Examining The Relationship Between Active And Passive Fire Protection


Friday, December 21, 2012


As one of the leading passive fire protection contractors in Europe, we at Sharpfibre often take for granted our technical expertise on fire stopping.  However, when discussing passive protection with others, we sometimes receive a reminder that not everyone is quite as well versed in the subject as we are.  One of the most common issues that arise is the confusion between what exactly active and passive fire protection is and the relationship between the two.  Although our expertise focuses on passive fire protection systems, such as Promat DURASTEEL® fire barriers, we do also have an understanding of active fire protection. 

In order to clarify the two types of fire protection we will seek to explain the differences between them and gives examples of which products fall into which category. 

Passive Fire Protection

Passive fire protection is the use of fire barrier systems that are integrated into the structure of a building.  Their purpose is to contain fires and slow the rate at which they spread.  This is achieved by creating fire-resistant walls, floors and doors through the use of products such the aforementioned Promat DURASTEEL®.  They also aim to protect load bearing columns and other critical structures to prevent the building collapsing during fires. 

By creating a fire resistant compartment between rooms and floors, passive fire protection greatly slows the spread of the blaze from the room where it originated.  As a result the amount of damage that the building sustains is dramatically reduced.  In addition, the building’s occupants have more time to evacuate the building and reach a place of safety. 

The reason that passive fire protection is given its name is that it does not typically require any motion or to be activated by electronics.  There are some exceptions to this rule, such as fire door closers and fire dampers. 

Active Fire Protection

Unlike passive fire protection; active fire protection entails systems or items that require some degree of response and motion.  The first stage of active fire protection is to detect the fire, which is done by locating heat, smoke or flames.  In such instances the fire alarm is of course activated and the emergency services alerted. 

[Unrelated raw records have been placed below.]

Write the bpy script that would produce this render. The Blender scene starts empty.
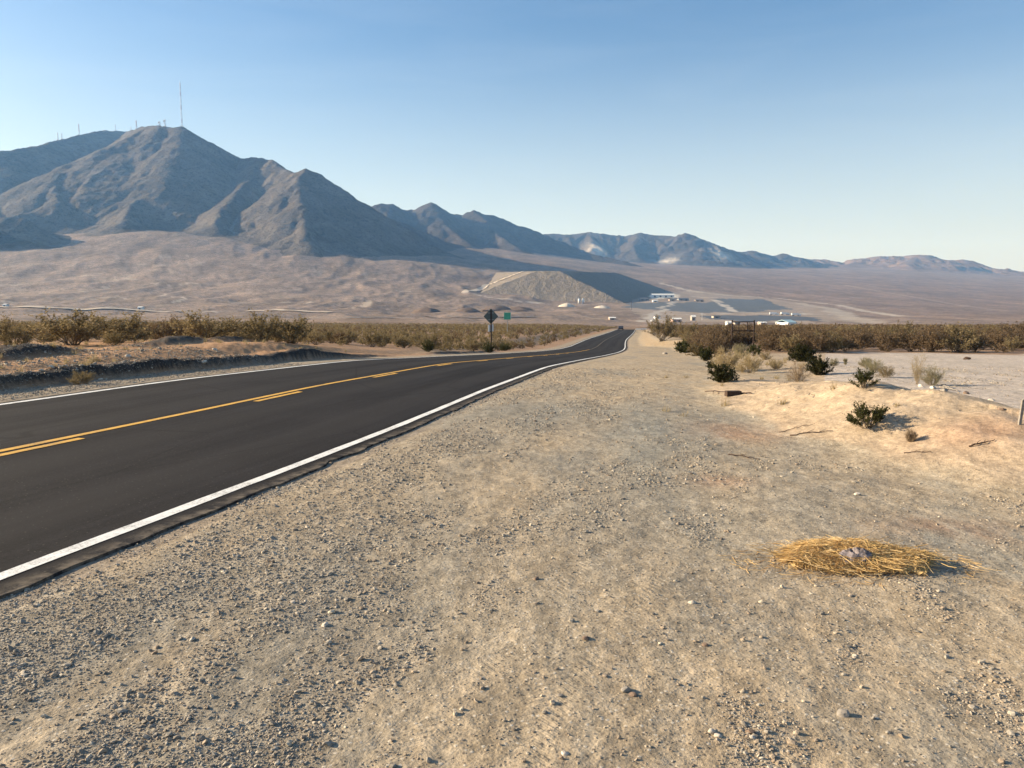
import bpy, math, random, time
import numpy as np
T0 = time.time()
rng = np.random.default_rng(7)
random.seed(7)
SC = bpy.context.scene
COL = SC.collection

# ------------------------------------------------------------------ camera numbers
F = 750.0
PITCH = math.atan(84 / 750.0)
EYE = 1.65
CP, SP = math.cos(PITCH), math.sin(PITCH)


def ab(u, v):
    """picture position -> (X/Y, (Z-EYE)/Y) of the ray through it"""
    a = (np.asarray(u, float) - 512) / F
    b = (384 - np.asarray(v, float)) / F
    y = CP + b * SP
    z = -SP + b * CP
    return a / y, z / y


def at(u, v, d):
    a, b = ab(u, v)
    return np.array([a * d, d, EYE + b * d])


# ------------------------------------------------------------------ noise
def _h(ix, iy, seed):
    n = (ix.astype(np.int64) * 374761393 + iy.astype(np.int64) * 668265263 + seed * 974634777) & 0xFFFFFFFF
    n = ((n ^ (n >> 13)) * 1274126177) & 0xFFFFFFFF
    n = n ^ (n >> 16)
    return n


def noise(x, y, seed=0):
    x = np.asarray(x, float); y = np.asarray(y, float)
    x, y = np.broadcast_arrays(x, y)
    ix = np.floor(x); iy = np.floor(y)
    fx = x - ix; fy = y - iy
    ux = fx * fx * fx * (fx * (fx * 6 - 15) + 10)
    uy = fy * fy * fy * (fy * (fy * 6 - 15) + 10)
    ix = ix.astype(np.int64); iy = iy.astype(np.int64)

    def g(dx, dy):
        a = _h(ix + dx, iy + dy, seed) / 4294967296.0 * 2 * math.pi
        return np.cos(a) * (fx - dx) + np.sin(a) * (fy - dy)
    n00, n10, n01, n11 = g(0, 0), g(1, 0), g(0, 1), g(1, 1)
    a = n00 + ux * (n10 - n00); b = n01 + ux * (n11 - n01)
    return (a + uy * (b - a)) * 1.5


def fbm(x, y, oct=4, seed=0, gain=0.5):
    s = 0; amp = 1.0; t = 0
    for i in range(oct):
        s = s + amp * noise(np.asarray(x) * 2 ** i + 17.3 * i, np.asarray(y) * 2 ** i - 9.1 * i, seed + i)
        t += amp; amp *= gain
    return s / t


def ridged(x, y, oct=4, seed=0):
    s = 0; amp = 1.0; t = 0
    for i in range(oct):
        s = s + amp * (1 - 2 * np.abs(noise(np.asarray(x) * 2 ** i + 3.3 * i, np.asarray(y) * 2 ** i + 7.7 * i, seed + i)))
        t += amp; amp *= 0.5
    return s / t


def sst(a, b, x):
    t = np.clip((x - a) / (b - a), 0, 1)
    return t * t * (3 - 2 * t)


# ------------------------------------------------------------------ road centre line (fitted once to the photograph's lines)
KS = np.array([-60, 0, 8, 16, 26, 38, 52, 68, 84, 100, 120, 150, 200, 300.])
HD = np.radians([15.46, 15.46, 14.63, 10.91, 10.84, 11.38, 11.37, 10.87, 9.72, 8.47, 8.8, 10.31, 9.94, 9.48])
RZ = np.array([0.007, 0.005, -0.056, -0.159, -0.498, -1.201, -2.032, -2.931, -3.737, -4.363, -4.956, -5.74, -7.09, -9.841])
BK = np.array([-0.0008, -0.0011, -0.0094, -0.0128, -0.0128, -0.0085, -0.0045, -0.0015, 0, 0.0001, -0.0005, -0.0012, -0.0012, -0.001])
W = 3.5
rs = np.linspace(-60, 380, 1761)
_ds = rs[1] - rs[0]


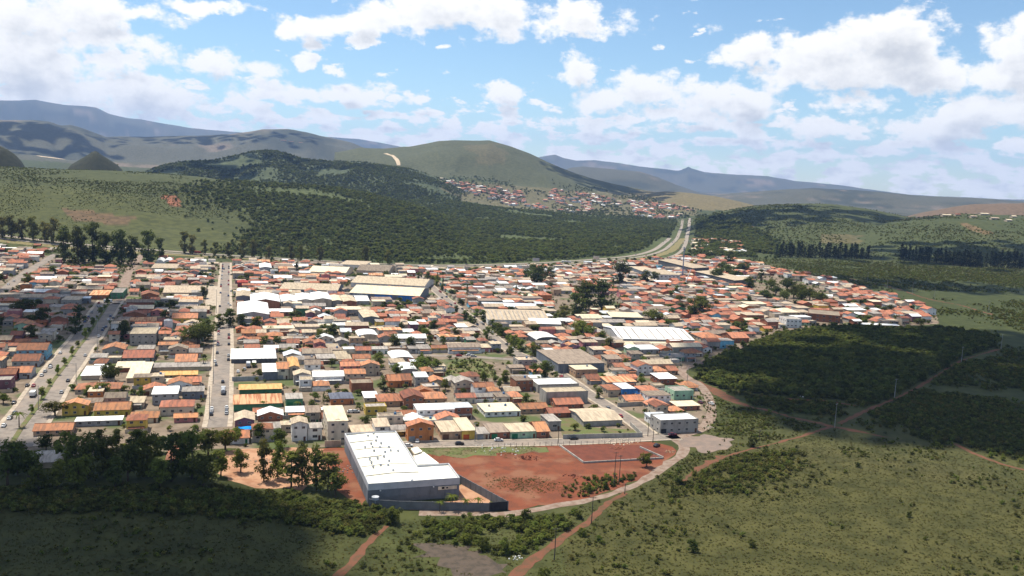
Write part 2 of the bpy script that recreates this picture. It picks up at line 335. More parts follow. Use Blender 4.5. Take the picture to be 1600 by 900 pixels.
def ribbon(name, line, width, z, m, label, off=0.0, jit=0.0, th=0.0, cat=None, link=True, taper=None):
    """a strip laid along a world polyline, following the ground"""
    L_ = np.array(line); T = np.gradient(L_, axis=0); T /= np.linalg.norm(T, axis=1)[:, None] + 1e-9; Nn = np.stack([T[:, 1], -T[:, 0]], 1)
    w = np.full(len(L_), width / 2.0)
    if taper is not None: w = np.interp(np.linspace(0, 1, len(L_)), np.linspace(0, 1, len(taper)), np.array(taper)) / 2
    j1 = (rng.random(len(L_)) - .5) * jit; j2 = (rng.random(len(L_)) - .5) * jit
    a = L_ + Nn * (off - w - j1)[:, None]; b = L_ + Nn * (off + w + j2)[:, None]
    za = height(a[:, 0], a[:, 1]) + z; zb = height(b[:, 0], b[:, 1]) + z
    mb = MB()
    if th:
        for i in range(len(L_) - 1):
            mb.hexa([(*a[i], za[i] - th), (*b[i], zb[i] - th), (*b[i + 1], zb[i + 1] - th), (*a[i + 1], za[i + 1] - th)], [(*a[i], za[i]), (*b[i], zb[i]), (*b[i + 1], zb[i + 1]), (*a[i + 1], za[i + 1])])
    else:
        for i in range(len(L_)): mb.v += [(*a[i], za[i]), (*b[i], zb[i])]
        for i in range(len(L_) - 1): mb.f.append((2 * i, 2 * i + 1, 2 * i + 3, 2 * i + 2)); mb.m.append(0)
    return struct(name, mb.mesh(name, m), label, cat)
def sheet(name, wpts, z, m, label, jit=1.5, step=5, cat=None):
    P = []; n = len(wpts)
    for i in range(n):
        a = np.array(wpts[i]); b = np.array(wpts[(i + 1) % n]); k = max(1, int(np.linalg.norm(b - a) / step))
        for q in range(k): P.append(a + (b - a) * q / k + (rng.random(2) - .5) * jit * (1 if k > 1 else .3))
    v = [Vector((p[0], p[1], z)) for p in P]; tri = tessellate_polygon([v])
    mb = MB(); mb.v = [tuple(x) for x in v]
    for t in tri:
        a, b, c = [v[i] for i in t]
        mb.f.append(tuple(t) if (b - a).cross(c - a).z > 0 else tuple(reversed(t))); mb.m.append(0)
    return struct(name, mb.mesh(name, m), label, cat)

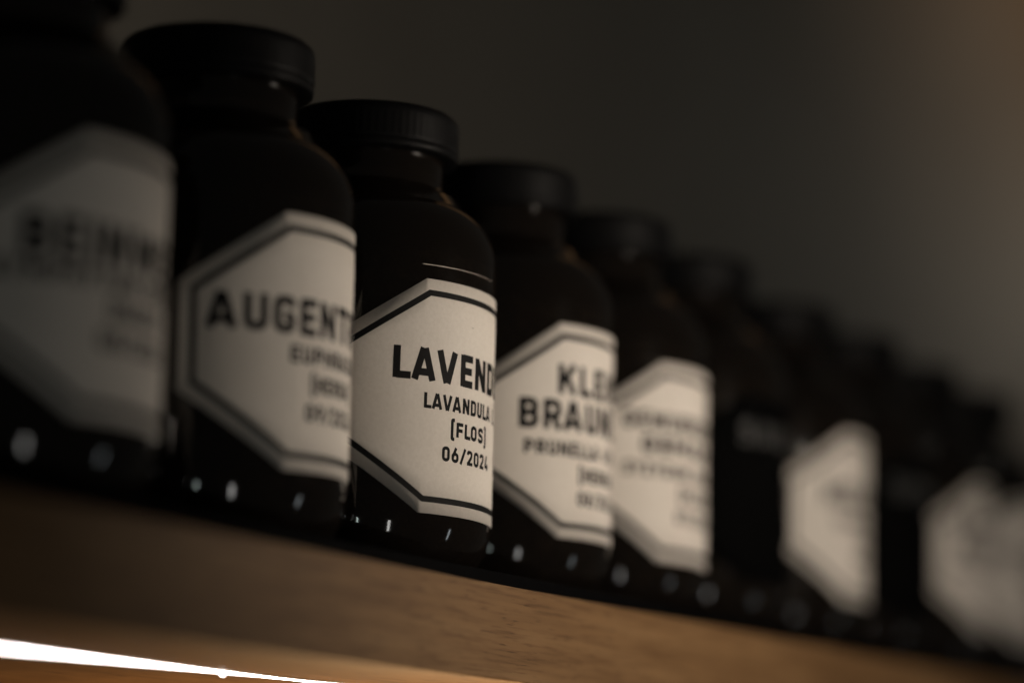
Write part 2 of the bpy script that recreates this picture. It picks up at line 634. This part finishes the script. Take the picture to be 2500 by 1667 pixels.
# base lines in mm from the label centre (label centre = ZC above the base, top half is positive)
bottle(-186.3, -1.3, 'nearest, most blurred dark bottle at the far left, its label reading BEINWELL', 3, 0.7, 0.012, [
    (T1, 'BEINWELL', 10.4, 66, -3, 3.0), (T2, 'SYMPHYTUM OFFICINALE', 4.6, 82, -2, -2.8), (T3, '(RADIX)', 4.6, 22, -1, -9.6), (T4, '08/2024', 4.6, 28, -1, -17.2)])
bottle(-89.8, -0.2, 'dark bottle whose blurred white label begins AUGENT, left of the sharp bottle', 3, 1.0, -0.016, [
    (T1, 'AUGENTROST', 9.9, 84, -1.2, 2.0), (T2, 'EUPHRASIA', 4.6, 38, 0, -5.6), (T3, '(HERBA)', 4.6, 23, 0, -13.2), (T4, '09/2024', 4.6, 27, 0, -21.0)])
bottle(0, 0.3, 'dark bottle in sharp focus with the white label reading LAVENDEL', -5, -1.9, 0.018, [
    (T1, 'LAVENDEL', 9.6, 59.5, -0.8, 4.3), (T2, 'LAVANDULA L.', 4.6, 39.5, -0.6, -3.8), (T3, '(FLOS)', 4.4, 19, -0.9, -11.2), (T4, '06/2024', 4.4, 24.6, -1.1, -18.8)], speck_highlight=True)
bottle(88.1, 0.2, 'dark bottle with slightly blurred label reading KLEINE BRAUNELLE, right of the sharp bottle', -1, 0.1, 0, [
    (T1, 'KLEINE', 9.6, 44, 0.4, 11.8), (T1, 'BRAUNELLE', 9.6, 71, 0.4, 0.0), (T2, 'PRUNELLA VULGARIS', 4.6, 67, 0.2, -8.3), (T3, '(HERBA)', 4.6, 25, 0.2, -16.1), (T4, '08/2024', 4.6, 26, 0.2, -23.8)])
bottle(169.5, -0.2, 'dark bottle whose blurred white label carries five lines of small print, behind KLEINE BRAUNELLE', -1, -0.5, 0.02, [
    (T1, 'GEWUERZNELKEN', 6.0, 71, 0, 11.0), (T1, 'GEMAHLEN', 6.0, 57, 0, 2.6), (T2, 'SYZYGIUM AROMATICUM', 4.6, 70, 0, -5.4), (T3, '(FLOS)', 4.6, 23, 0, -13.0), (T4, '07/2024', 4.6, 26, 0, -20.8)])
bottle(248.4, -1.1, 'dark bottle with a black label and pale print between two white labelled bottles', -2, 0, 0, [
    (T1, 'SALBEI', 8.5, 46, 0, 16.5)], black=True)
bottle(351.5, 2.3, 'dark bottle with its white label turned right, past the first black labelled bottle', 9, 0.5, 0.016, [
    (T1, 'HOLUNDER', 9.6, 64, 0, 4.0), (T2, 'SAMBUCUS NIGRA', 4.6, 52, 0, -4.2), (T3, '(FLOS)', 4.6, 20, 0, -11.8), (T4, '06/2024', 4.6, 26, 0, -19.4)])
bottle(432, 0.5, 'dark bottle with a black label, the second black labelled one along the row', -6, 0, 0, [
    (T1, 'THYMIAN', 8.5, 46, 0, 16.5)], black=True)
bottle(520, 0.8, 'far blurred dark bottle with a white label, last but one in view at right', 14, 0, 0, [
    (T1, 'KAMILLEN', 9.6, 64, -4, 11.0), (T1, 'BLUETEN', 9.6, 58, -4, 0.0), (T2, 'MATRICARIA CHAMOMILLA', 4.6, 70, -2, -8.0), (T3, '(FLOS)', 4.6, 20, 0, -15.8), (T4, '06/2024', 4.6, 26, 0, -23.4)])
bottle(605, -0.4, 'farthest dark bottle with a white label cut by the right edge of the view', -2, 0, 0, [
    (T1, 'PFEFFERMINZE', 8.0, 72, 0, 4.0), (T2, 'MENTHA', 4.6, 28, 0, -4.2), (T3, '(FOLIA)', 4.6, 22, 0, -11.8), (T4, '07/2024', 4.6, 26, 0, -19.4)])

In larger buildings where it is difficult to ventilate central areas through natural openings such as windows, smoke and heat extraction systems are often used.  Their purpose is improve the visibility in the building so that occupants can make their exit and to prevent flashover. 

Sprinkler systems, typically installed at ceiling height, will also be activated.  This usually occurs when excessive heat from the fire causes glass in the system to burst, thus releasing the water.  This method serves release water only in the location of the fire, which prevents damage to other areas of the building. 

A dual solution

When considering fire protection it is essential that you do not view active and passive as two competing methods.  It is not a case of making a choice between the two.  The key to effective fire stopping is to use active and passive fire protection in unison together.  By doing, so you will improve the chance of occupants safely exiting the building and reduce the level of damage that the property might sustain.